§ Aim
Restate the listing that follows word for word, without its pictures.

§ Information supplied
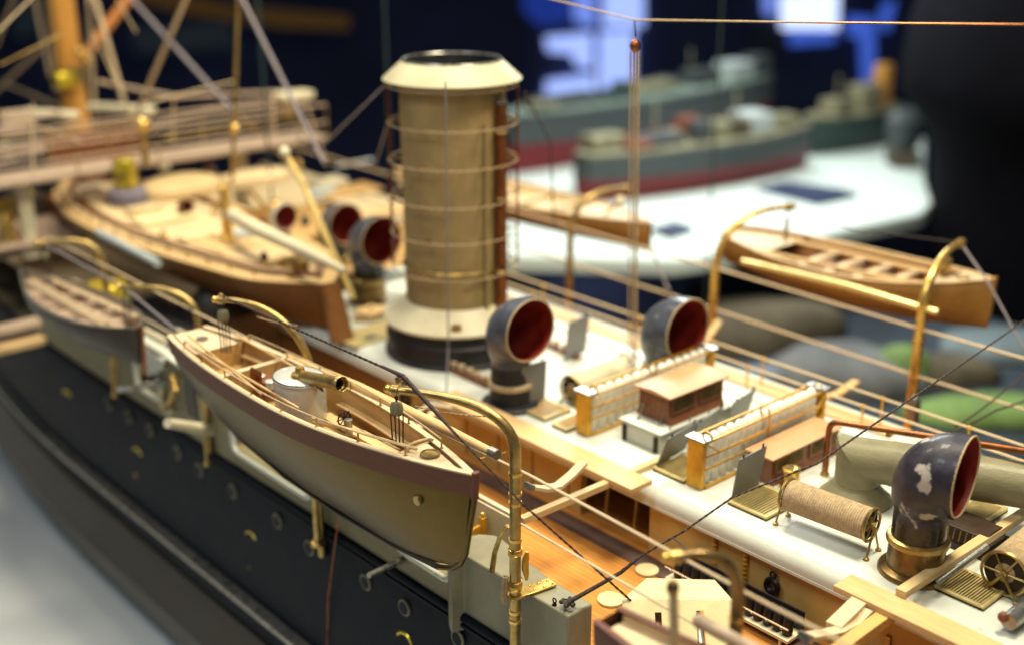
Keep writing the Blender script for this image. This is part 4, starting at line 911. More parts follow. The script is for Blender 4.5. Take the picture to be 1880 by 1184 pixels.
# --- dark whaler at the far left with its davits
wl = thing('rowing_boat', 'blurred dark hulled rowing boat at the far left with oars inside', 'boat', (2.42, 6.4, .05))
WW = [(0,.02),(.08,.10),(.25,.17),(.5,.19),(.72,.15),(.9,.07),(1,.015)]
G2 = boat(wl, 2.42, 5.63, 7.2, WW, lambda u: .27+.03*(2*u-1)**2-.05*u, lambda u: .2, 'boot', m_in='bridge', m_cap='steel', floor=.45, capw=.015)
for k in range(5):
    u = .2+.15*k; a = G2(u, .02, -.02, -1); b = G2(u, .02, -.02, 1); MB().beam(a, b, .045, .008).build('thwart', 'bridge', wl)
for s, dx in ((-1,.04),(-1,.08),(1,.05),(1,.09),(-1,.12)): MB().tube([G2(.12, dx*.5, .012, s), G2(.85, dx*.6, .012, s)], .008, 8).build('oar', 'pink', wl)
MB().prism([G2(0,0,.01,1)+Vector((0,-.005,0)), G2(0,0,.01,1)+Vector((0,-.02,0)), Vector((2.42,5.58,.06)), Vector((2.42,5.62,.06))], (.012,0,0)).build('rudder', 'red_wood', wl)
h3 = at(228, 528, x=2.42); h4 = at(80, 446, x=2.42)
davit(2.66, 5.42, -.4, .34, h3, 'blurred brass davit at the right end of the dark rowing boat', r=.02, rise=.16)
davit(2.68, 6.6, -.4, .34, h4, 'blurred brass davit at the left end of the dark rowing boat', r=.02, rise=.2)
tackle(h3, (2.42, h3.y, .26), 'blurred falls at the right end of the dark rowing boat', bw=.022)
tackle(h4, (2.42, h4.y, .26), 'blurred falls at the left end of the dark rowing boat', bw=.022)
# --- starboard boat in the background
sb = thing('rowing_boat', 'golden brown rowing boat hung at the right with pale thwarts', 'boat', (5.85, 3.5, .3))
SW = [(0,.10),(.06,.17),(.25,.27),(.5,.31),(.72,.27),(.88,.16),(1,.012)]
SX = 5.85
G3 = boat(sb, SX, 4.51, 2.78, SW, lambda u: .42+.36*max(0, u-.5)**2+.06*max(0,.3-u), lambda u: .215+.05*u, 'boatwood', m_in='brownhull', m_cap='plank', floor=.8, capw=.02, full=2.4)
for k in range(5):
    u = .36+.105*k; a = G3(u, .02, -.045, -1); b = G3(u, .02, -.045, 1); MB().beam(a, b, .05, .01).build('thwart', 'pink', sb)
def dp(G, u0, u1, nm, m, t, inset=.02, dz=.004):
    rr = []
    for i in range(7):
        u = lerp(u0, u1, i/6); a = G(u, inset, dz, -1); b = G(u, inset, dz, 1); rr.append([a, b, b+Vector((0,0,-.006)), a+Vector((0,0,-.006))])
    MB().rings(rr).build(nm, m, t)
dp(G3, .0, .22, 'stern_sheets', 'pink', sb, dz=-.02); dp(G3, .85, .985, 'foredeck', 'pink', sb)
MB().torus(G3(.9, 1, .012, 1), .035, .005, 24).build('mast_ring', 'dbrass', sb)
for s in (-1, 1):
    MB().tube([G3(.25, .03, .0, s), G3(.84, .03, .0, s)], .006, 8).build('bench_rail', 'plank', sb)
    for dx in (.07, .1): MB().tube([G3(.2, dx, -.02, s), G3(.8, dx, -.025, s)], .007, 8).build('oar', 'plank', sb)
MB().box(G3(.83, 1, .05, 1)+Vector((.03,0,0)), (.05,.04,.1)).tube([G3(.83,1,.05,1), G3(.8,1,.09,1)+Vector((.05,0,0))], .008).build('bow_gear', 'dbrass', sb)
MB().beam(G3(1,1,.02,1)+Vector((0,-.006,0)), G3(1,1,-.2,1)+Vector((0,.0,0)), .012, .02, up=(1,0,0)).build('stem_post', 'boatwood', sb)
hp = at(1757, 561, x=5.76); MB().lathe(hp, [(.001,0),(.012,0),(.014,.01)], 12, m=MX).build('hawse_eye', 'shot', sb)
h5 = at(1447, 381, x=5.85); h6 = at(1763, 447, x=5.85)
davit(5.42, 4.27, -.3, .30, h5, 'golden davit at the left end of the golden brown boat', r=.026, m='brass', rise=.28)
davit(5.42, 2.93, -.3, .42, h6, 'golden davit at the right end of the golden brown boat', r=.026, m='brass', rise=.16, collars=(.25,.04,-.12))
tackle(h5, (5.85, h5.y, .44), 'falls at the left end of the golden brown boat', bw=.014, r=.004, m='rope')
one('davit_spar', MB().tube([at(1363,480,x=5.43), at(1550,524,x=5.43), at(1722,574,x=5.43)], [.016,.022,.018], 14), mat('gilt', (.85,.68,.3), .25, .6, var=.1), 'bright brass yellow spar slung between the two golden davits', 'spar')
one('cleat_block', MB().box((5.36, 2.88, -.12), (.05,.05,.12)).ball((5.36,2.88,-.05), .02), 'steel', 'grey cleat block at the foot of the right golden davit', 'cleat')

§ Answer
Keep writing the Blender script for this image. This is part 4, starting at line 911. More parts follow. The script is for Blender 4.5. Take the picture to be 1880 by 1184 pixels.
# --- dark whaler at the far left with its davits
wl = thing('rowing_boat', 'blurred dark hulled rowing boat at the far left with oars inside', 'boat', (2.42, 6.4, .05))
WW = [(0,.02),(.08,.10),(.25,.17),(.5,.19),(.72,.15),(.9,.07),(1,.015)]
G2 = boat(wl, 2.42, 5.63, 7.2, WW, lambda u: .27+.03*(2*u-1)**2-.05*u, lambda u: .2, 'boot', m_in='bridge', m_cap='steel', floor=.45, capw=.015)
for k in range(5):
    u = .2+.15*k; a = G2(u, .02, -.02, -1); b = G2(u, .02, -.02, 1); MB().beam(a, b, .045, .008).build('thwart', 'bridge', wl)
for s, dx in ((-1,.04),(-1,.08),(1,.05),(1,.09),(-1,.12)): MB().tube([G2(.12, dx*.5, .012, s), G2(.85, dx*.6, .012, s)], .008, 8).build('oar', 'pink', wl)
MB().prism([G2(0,0,.01,1)+Vector((0,-.005,0)), G2(0,0,.01,1)+Vector((0,-.02,0)), Vector((2.42,5.58,.06)), Vector((2.42,5.62,.06))], (.012,0,0)).build('rudder', 'red_wood', wl)
h3 = at(228, 528, x=2.42); h4 = at(80, 446, x=2.42)
davit(2.66, 5.42, -.4, .34, h3, 'blurred brass davit at the right end of the dark rowing boat', r=.02, rise=.16)
davit(2.68, 6.6, -.4, .34, h4, 'blurred brass davit at the left end of the dark rowing boat', r=.02, rise=.2)
tackle(h3, (2.42, h3.y, .26), 'blurred falls at the right end of the dark rowing boat', bw=.022)
tackle(h4, (2.42, h4.y, .26), 'blurred falls at the left end of the dark rowing boat', bw=.022)
# --- starboard boat in the background
sb = thing('rowing_boat', 'golden brown rowing boat hung at the right with pale thwarts', 'boat', (5.85, 3.5, .3))
SW = [(0,.10),(.06,.17),(.25,.27),(.5,.31),(.72,.27),(.88,.16),(1,.012)]
SX = 5.85
G3 = boat(sb, SX, 4.51, 2.78, SW, lambda u: .42+.36*max(0, u-.5)**2+.06*max(0,.3-u), lambda u: .215+.05*u, 'boatwood', m_in='brownhull', m_cap='plank', floor=.8, capw=.02, full=2.4)
for k in range(5):
    u = .36+.105*k; a = G3(u, .02, -.045, -1); b = G3(u, .02, -.045, 1); MB().beam(a, b, .05, .01).build('thwart', 'pink', sb)
def dp(G, u0, u1, nm, m, t, inset=.02, dz=.004):
    rr = []
    for i in range(7):
        u = lerp(u0, u1, i/6); a = G(u, inset, dz, -1); b = G(u, inset, dz, 1); rr.append([a, b, b+Vector((0,0,-.006)), a+Vector((0,0,-.006))])
    MB().rings(rr).build(nm, m, t)
dp(G3, .0, .22, 'stern_sheets', 'pink', sb, dz=-.02); dp(G3, .85, .985, 'foredeck', 'pink', sb)
MB().torus(G3(.9, 1, .012, 1), .035, .005, 24).build('mast_ring', 'dbrass', sb)
for s in (-1, 1):
    MB().tube([G3(.25, .03, .0, s), G3(.84, .03, .0, s)], .006, 8).build('bench_rail', 'plank', sb)
    for dx in (.07, .1): MB().tube([G3(.2, dx, -.02, s), G3(.8, dx, -.025, s)], .007, 8).build('oar', 'plank', sb)
MB().box(G3(.83, 1, .05, 1)+Vector((.03,0,0)), (.05,.04,.1)).tube([G3(.83,1,.05,1), G3(.8,1,.09,1)+Vector((.05,0,0))], .008).build('bow_gear', 'dbrass', sb)
MB().beam(G3(1,1,.02,1)+Vector((0,-.006,0)), G3(1,1,-.2,1)+Vector((0,.0,0)), .012, .02, up=(1,0,0)).build('stem_post', 'boatwood', sb)
hp = at(1757, 561, x=5.76); MB().lathe(hp, [(.001,0),(.012,0),(.014,.01)], 12, m=MX).build('hawse_eye', 'shot', sb)
h5 = at(1447, 381, x=5.85); h6 = at(1763, 447, x=5.85)
davit(5.42, 4.27, -.3, .30, h5, 'golden davit at the left end of the golden brown boat', r=.026, m='brass', rise=.28)
davit(5.42, 2.93, -.3, .42, h6, 'golden davit at the right end of the golden brown boat', r=.026, m='brass', rise=.16, collars=(.25,.04,-.12))
tackle(h5, (5.85, h5.y, .44), 'falls at the left end of the golden brown boat', bw=.014, r=.004, m='rope')
one('davit_spar', MB().tube([at(1363,480,x=5.43), at(1550,524,x=5.43), at(1722,574,x=5.43)], [.016,.022,.018], 14), mat('gilt', (.85,.68,.3), .25, .6, var=.1), 'bright brass yellow spar slung between the two golden davits', 'spar')
one('cleat_block', MB().box((5.36, 2.88, -.12), (.05,.05,.12)).ball((5.36,2.88,-.05), .02), 'steel', 'grey cleat block at the foot of the right golden davit', 'cleat')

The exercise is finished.